Llamé a un abogado amigo; aquello ya no solo era pésimo servicio sino injuria y calumnia, fácil de desmontar pues el portero de mi edificio observó todos los hechos, sin contar las cuatro o cinco cámaras que hay en ese sector de mi calle. Me aconsejó responder ese correo y elevar la queja ante la Superintendencia de Industria y Comercio; hice lo primero, y Uber (una máquina en realidad) me escribió cambiándome el nombre para concluir con un simple “caso cerrado”; intenté lo de la Superintendencia no solo por rebelarme contra el atropello, sino porque creo que un personaje que detiene un auto para liarse a los puños, pero sobre todo uno que inventa, y quizá le inflige un daño a su propio carro, para evitar un reporte en su contra, tiene que ser un peligro para mucha gente. Y aquí vino la parte más apabullante, y hasta risible, de todo este episodio. Entré a la página de la Superintendencia, busqué el formulario de “Denuncias protección al consumidor”, y lo primero que me pidieron fue el NIT de la empresa contra la que me iba a quejar. Lo busqué por internet y lo hallé: 900.676.165-2. Pero luego pedían el nombre completo de su representante legal, cédula y correo electrónico. Ridículo; solo faltó que pidieran señas particulares. Lo más grave es que al darle clic en proseguir me arrojaba que ese NIT no existe. Desistí. ¿Tiene Uber un falso NIT?
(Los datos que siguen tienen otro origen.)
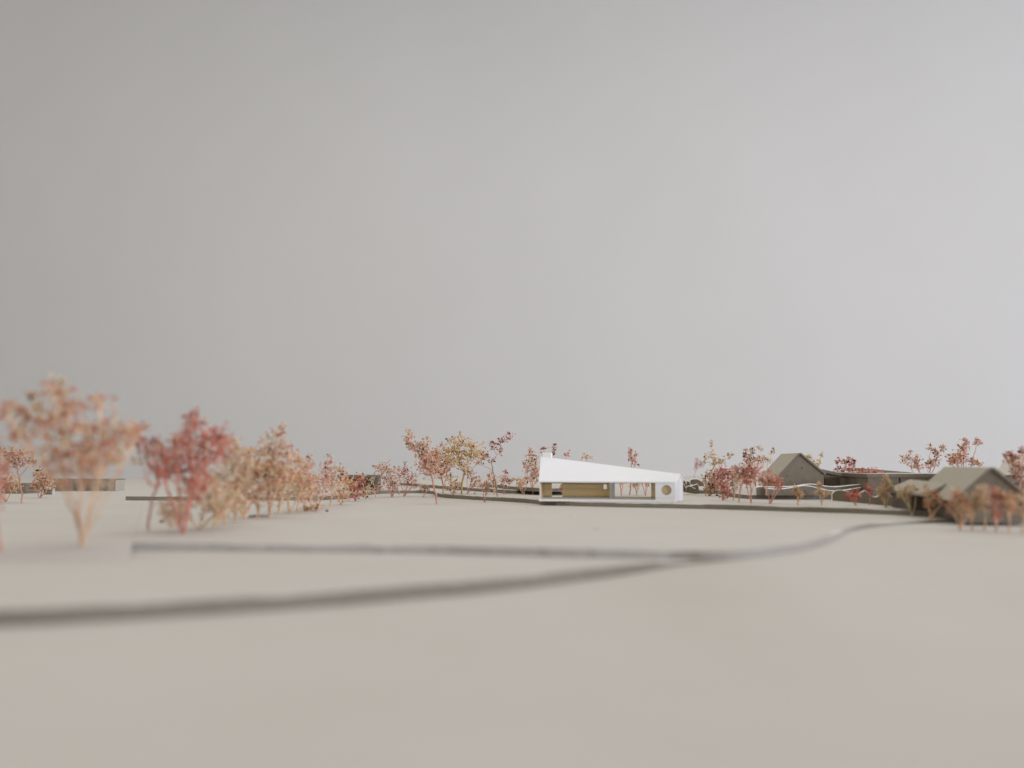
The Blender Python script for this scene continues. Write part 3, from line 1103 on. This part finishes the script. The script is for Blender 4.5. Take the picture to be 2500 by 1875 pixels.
# --- middle group
tree('fan-shaped pink tree with dark seeds, leftmost of the middle group', (957, 1214), T2,
     [(932, 1147, 19, 14), (955, 1160, 20, 20), (946, 1182, 18, 14), (920, 1140, 8, 5), (968, 1190, 10, 10)], 'pink', 330, 0.16, G_M, pal2='cream')
tree('red sprig with two thin stems next to the fan-shaped tree', (987, 1212), T2, [(984, 1148, 12, 10), (1002, 1160, 12, 12), (1008, 1180, 13, 11), (975, 1160, 8, 8)],
     'red', 130, 0.2, G_M, pal2='pink')
tree('short pink sprig with a V foot before the middle group', (1034, 1214), T2, [(1030, 1190, 9, 5), (1043, 1193, 7, 5)], 'pink', 40, 0.15, G_M)
tree('tall pinkish tree leaning left with a ragged pointed crown', (1067, 1231), T2,
     [(997, 1070, 10, 14), (1003, 1088, 14, 10), (1020, 1095, 14, 10), (1034, 1105, 14, 22), (1040, 1132, 22, 24), (1052, 1150, 20, 14), (1045, 1082, 5, 10)],
     'pink', 620, 0.08, G_M, rmax=.04, pal2='peach', fork=0.6)
tree('dense orange red tree in the heart of the middle group', (1082, 1213), T2, [(1070, 1128, 22, 28), (1078, 1152, 20, 16), (1060, 1115, 14, 10), (1092, 1135, 12, 14)],
     'orange', 420, 0.08, G_M)
tree('ochre tree with green stem and rounded crown', (1127, 1207), T3,
     [(1106, 1092, 26, 20), (1130, 1076, 20, 12), (1150, 1108, 26, 20), (1120, 1118, 30, 22), (1092, 1112, 18, 16), (1166, 1102, 16, 16), (1176, 1120, 10, 10), (1135, 1145, 12, 12)],
     'ochre', 720, 0.09, G_M, rmax=.05, fork=0.45, pal2='peach')
tree('sparse tall tree with bare grey stem leaning right', (1217, 1222), T2,
     [(1247, 1066, 11, 7), (1222, 1076, 12, 7), (1205, 1085, 11, 6), (1222, 1104, 8, 7), (1200, 1127, 12, 5), (1184, 1116, 10, 9), (1168, 1131, 9, 4), (1207, 1098, 6, 4)],
     'mauve', 150, 0.3, G_M, rmax=.035, stemcol=(0.34, 0.28, 0.23), fork=0.25)
tree('low peach shrub under the ochre tree', (1107, 1207), T3, [(1104, 1178, 12, 18), (1098, 1194, 11, 7), (1116, 1185, 9, 12)], 'peach', 130, 0.1, G_M)
tree('short pink sprig right beside the green ochre stem', (1140, 1206), T3, [(1152, 1162, 9, 9), (1162, 1172, 8, 7), (1143, 1150, 5, 8), (1155, 1187, 8, 6)], 'pink', 80, 0.25, G_M)
tree('stubby pale tree with thick red foot before the contour edge', (1183, 1226), T2, [(1178, 1186, 11, 7), (1186, 1198, 7, 9), (1192, 1180, 6, 5)], 'pink', 60, 0.05, G_M, rmax=.05)
tree('small forked sprig left of the bare grey stem', (1206, 1208), T3, [(1206, 1168, 11, 10), (1196, 1163, 7, 5), (1212, 1184, 7, 9)], 'peach', 80, 0.15, G_M)
tree('small pink sprig spreading right of the bare grey stem', (1230, 1207), T3, [(1230, 1172, 11, 11), (1250, 1174, 11, 6), (1233, 1153, 5, 7)], 'pink', 90, 0.2, G_M)
tree('small peach sprig standing alone left of the white house', (1278, 1208), T3, [(1274, 1178, 11, 8), (1290, 1174, 9, 6), (1268, 1188, 7, 6)], 'peach', 80, 0.12, G_M)
tree('slender ochre and pink tree touching the left end of the white house', (1301, 1208), T3,
     [(1291, 1130, 9, 18), (1306, 1138, 10, 22), (1297, 1104, 5, 12), (1310, 1162, 8, 16), (1282, 1138, 9, 5), (1286, 1150, 7, 6), (1300, 1165, 8, 9)],
     'pink', 230, 0.18, G_M, pal2='ochre')
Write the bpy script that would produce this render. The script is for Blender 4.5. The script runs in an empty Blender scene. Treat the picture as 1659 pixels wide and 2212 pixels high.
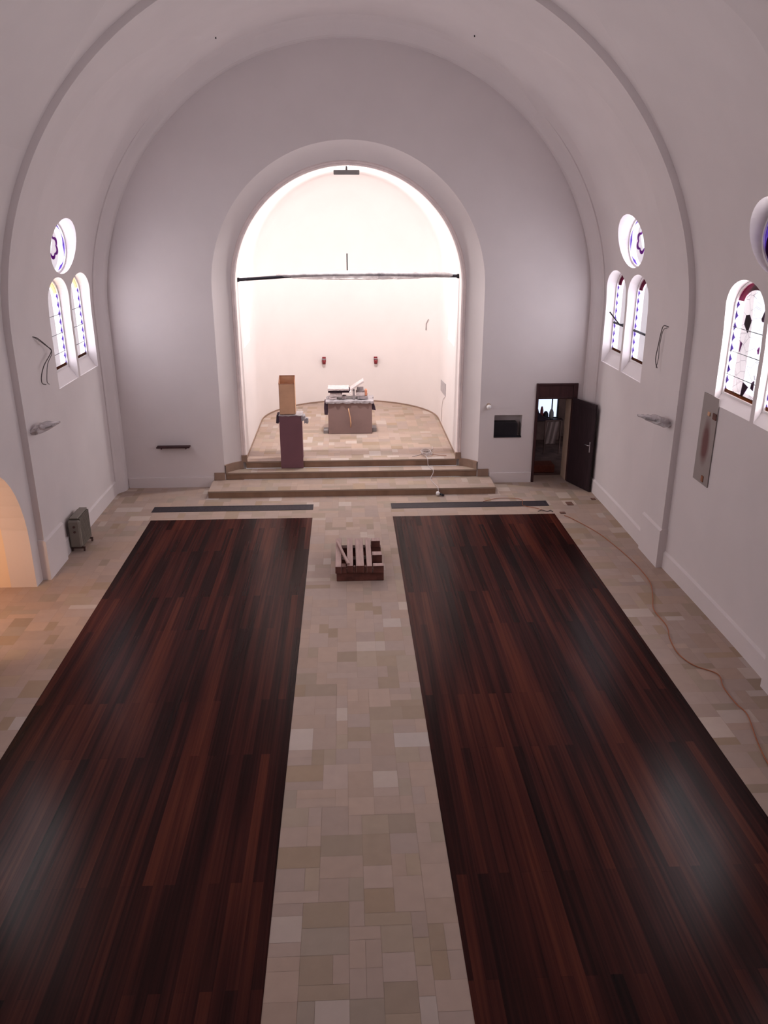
import bpy, bmesh, math, random
from mathutils import Vector, Matrix, Euler
from math import sin, cos, pi, radians, sqrt, atan2

S = bpy.context.scene
COL = S.collection
RND = random.Random(7)

# ------------------------------------------------------------------ camera
CAM_LOC = Vector((-0.00605, 0.0, 6.0))
YAW, PITCH, ROLL, FPX = 0.046715, 0.354758, -0.000733, 1739.227
cd = bpy.data.cameras.new('camera'); cam = bpy.data.objects.new('camera', cd); COL.objects.link(cam)
_f = Vector((sin(YAW)*cos(PITCH), cos(YAW)*cos(PITCH), -sin(PITCH)))
_r = Vector((cos(YAW), -sin(YAW), 0)); _u = _r.cross(_f)
_r2 = _r*cos(ROLL)+_u*sin(ROLL); _u2 = -_r*sin(ROLL)+_u*cos(ROLL)
cam.matrix_world = Matrix(((_r2.x, _u2.x, -_f.x, CAM_LOC.x), (_r2.y, _u2.y, -_f.y, CAM_LOC.y), (_r2.z, _u2.z, -_f.z, CAM_LOC.z), (0, 0, 0, 1)))
cd.sensor_fit = 'VERTICAL'; cd.sensor_height = 24.0; cd.lens = 24.0*FPX/2212
cd.clip_start = 0.05; cd.clip_end = 200
S.camera = cam
# ------------------------------------------------------------------ world / exposure / lights
W = bpy.data.worlds.new('world'); S.world = W; W.use_nodes = True
W.node_tree.nodes['Background'].inputs[0].default_value = (0.92, 0.93, 1.0, 1)
W.node_tree.nodes['Background'].inputs[1].default_value = 1.5
S.view_settings.view_transform = 'Standard'; S.view_settings.look = 'None'
S.view_settings.exposure = 0.0; S.view_settings.gamma = 1.0; S.view_settings.use_curve_mapping = False
S.cycles.max_bounces = 10; S.cycles.diffuse_bounces = 7; S.cycles.glossy_bounces = 3
S.cycles.transparent_max_bounces = 12; S.cycles.transmission_bounces = 6
S.cycles.use_denoising = True; S.cycles.sample_clamp_indirect = 6.0
S.cycles.caustics_reflective = False; S.cycles.caustics_refractive = False
SKY_L = 13.3            # radiance of the daylight behind the nave windows
SKY_C = (1.0, 0.935, 0.955)
APSE_L = 10.0
FLOOD_W = 315.0
WARM_W = 90.0

def area_light(name, loc, direction, sx, sy, radiance=None, power=None, color=(1, 1, 1), shape='RECTANGLE'):
    ld = bpy.data.lights.new(name, 'AREA'); ld.shape = shape; ld.size = sx; ld.size_y = sy
    a = sx*sy*(pi/4 if shape == 'ELLIPSE' else 1)
    ld.energy = power if power is not None else radiance*pi*a
    ld.color = color
    o = bpy.data.objects.new(name, ld); COL.objects.link(o); o.location = loc
    o.rotation_euler = Vector(direction).to_track_quat('-Z', 'Y').to_euler()
    return o

# ------------------------------------------------------------------ materials
def new_mat(name):
    m = bpy.data.materials.new(name); m.use_nodes = True
    return m, m.node_tree.nodes, m.node_tree.links, m.node_tree.nodes['Principled BSDF']

def mat(name, col, rough=0.7, metal=0.0, var=0.08, scale=6.0, bump=0.0, spec=0.3, stretch=(1, 1, 1)):
    m, N, L, b = new_mat(name)
    tc = N.new('ShaderNodeTexCoord'); mp = N.new('ShaderNodeMapping'); mp.inputs['Scale'].default_value = stretch
    nz = N.new('ShaderNodeTexNoise'); nz.inputs['Scale'].default_value = scale; nz.inputs['Detail'].default_value = 5
    L.new(tc.outputs['Object'], mp.inputs[0]); L.new(mp.outputs[0], nz.inputs['Vector'])
    rp = N.new('ShaderNodeValToRGB'); rp.color_ramp.elements[0].position = 0.3; rp.color_ramp.elements[1].position = 0.7
    rp.color_ramp.elements[0].color = tuple(max(0, c*(1-var)) for c in col)+(1,)
    rp.color_ramp.elements[1].color = tuple(min(1, c*(1+var)) for c in col)+(1,)
    L.new(nz.outputs['Fac'], rp.inputs[0]); L.new(rp.outputs[0], b.inputs['Base Color'])
    b.inputs['Roughness'].default_value = rough; b.inputs['Metallic'].default_value = metal
    b.inputs['Specular IOR Level'].default_value = spec
    if bump:
        bp = N.new('ShaderNodeBump'); bp.inputs['Strength'].default_value = bump; bp.inputs['Distance'].default_value = 0.02
        L.new(nz.outputs['Fac'], bp.inputs['Height']); L.new(bp.outputs[0], b.inputs['Normal'])
    return m

M = {}
M['plaster'] = mat('plaster', (0.70, 0.65, 0.655), 0.9, var=0.025, scale=1.3, spec=0.1)
M['plaster_warm'] = mat('plaster_warm', (0.80, 0.66, 0.52), 0.9, var=0.03, scale=1.3, spec=0.1)
M['apse_plaster'] = mat('apse_plaster', (0.74, 0.69, 0.68), 0.9, var=0.02, scale=1.3, spec=0.1)
M['arch_trim'] = mat('arch_trim', (0.80, 0.70, 0.69), 0.7, var=0.06)
M['stone_base'] = mat('stone_base', (0.30, 0.235, 0.19), 0.75, var=0.15, scale=3)
M['riser'] = mat('riser', (0.25, 0.155, 0.105), 0.7, var=0.25, scale=2.2, stretch=(1, 1, .3))
M['skirt'] = mat('skirt', (0.28, 0.19, 0.145), 0.7, var=0.15, scale=3)
M['dark_metal'] = mat('dark_metal', (0.035, 0.032, 0.045), 0.6, 0.3, var=0.2, scale=20)
M['black'] = mat('black', (0.012, 0.011, 0.016), 0.5, var=0.2)
M['dark_wood'] = mat('dark_wood', (0.022, 0.010, 0.014), 0.55, var=0.35, scale=5, stretch=(4, 4, .5))
M['frame_wood'] = mat('frame_wood', (0.045, 0.016, 0.018), 0.55, var=0.3, scale=5, stretch=(3, 3, .5))
M['chrome'] = mat('chrome', (0.75, 0.74, 0.78), 0.25, 0.9, var=0.03)
M['cardboard'] = mat('cardboard', (0.62, 0.37, 0.235), 0.85, var=0.08, scale=4)
M['cardboard_edge'] = mat('cardboard_edge', (0.30, 0.13, 0.08), 0.85, var=0.1)
M['hardboard'] = mat('hardboard', (0.245, 0.165, 0.155), 0.8, var=0.10, scale=2.0)
M['hardboard_dark'] = mat('hardboard_dark', (0.175, 0.085, 0.105), 0.8, var=0.10, scale=2.0)
M['dark_cloth'] = mat('dark_cloth', (0.05, 0.03, 0.045), 0.9, var=0.3, scale=9)
M['plastic_grey'] = mat('plastic_grey', (0.36, 0.33, 0.35), 0.35, var=0.25, scale=9, bump=0.5, spec=0.5)
M['white_bundle'] = mat('white_bundle', (0.55, 0.47, 0.47), 0.8, var=0.12, scale=9)
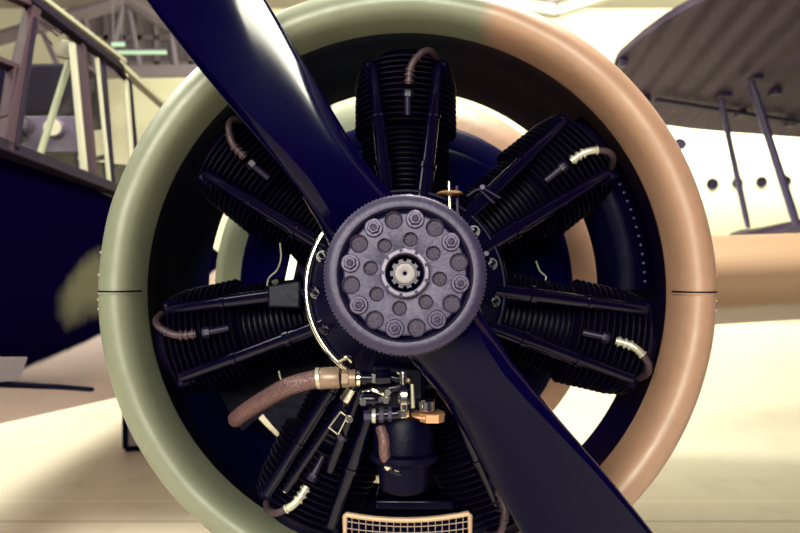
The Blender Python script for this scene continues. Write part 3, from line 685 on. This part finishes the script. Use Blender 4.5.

Y volví a sentir esa sensación tan colombiana, la que sentimos los que creemos en instituciones, en civilidad, en procedimientos, de que uno está inerme frente a la brutalidad y la arbitrariedad de un país muy bárbaro, y de que el Estado está para tomarnos el pelo, burlarse, pero eso sí dejar las constancias de que tiene protocolos y procedimientos para protegerlo a uno. Que lo diga Erikha Aponte, la mujer asesinada en Unicentro el domingo 14 de mayo, quien había pedido medidas de protección, según la Personería de Bogotá; que lo diga Mauricio Gutiérrez, apuñalado siete veces y a quien Uber lo resarció con veinte mil pesos.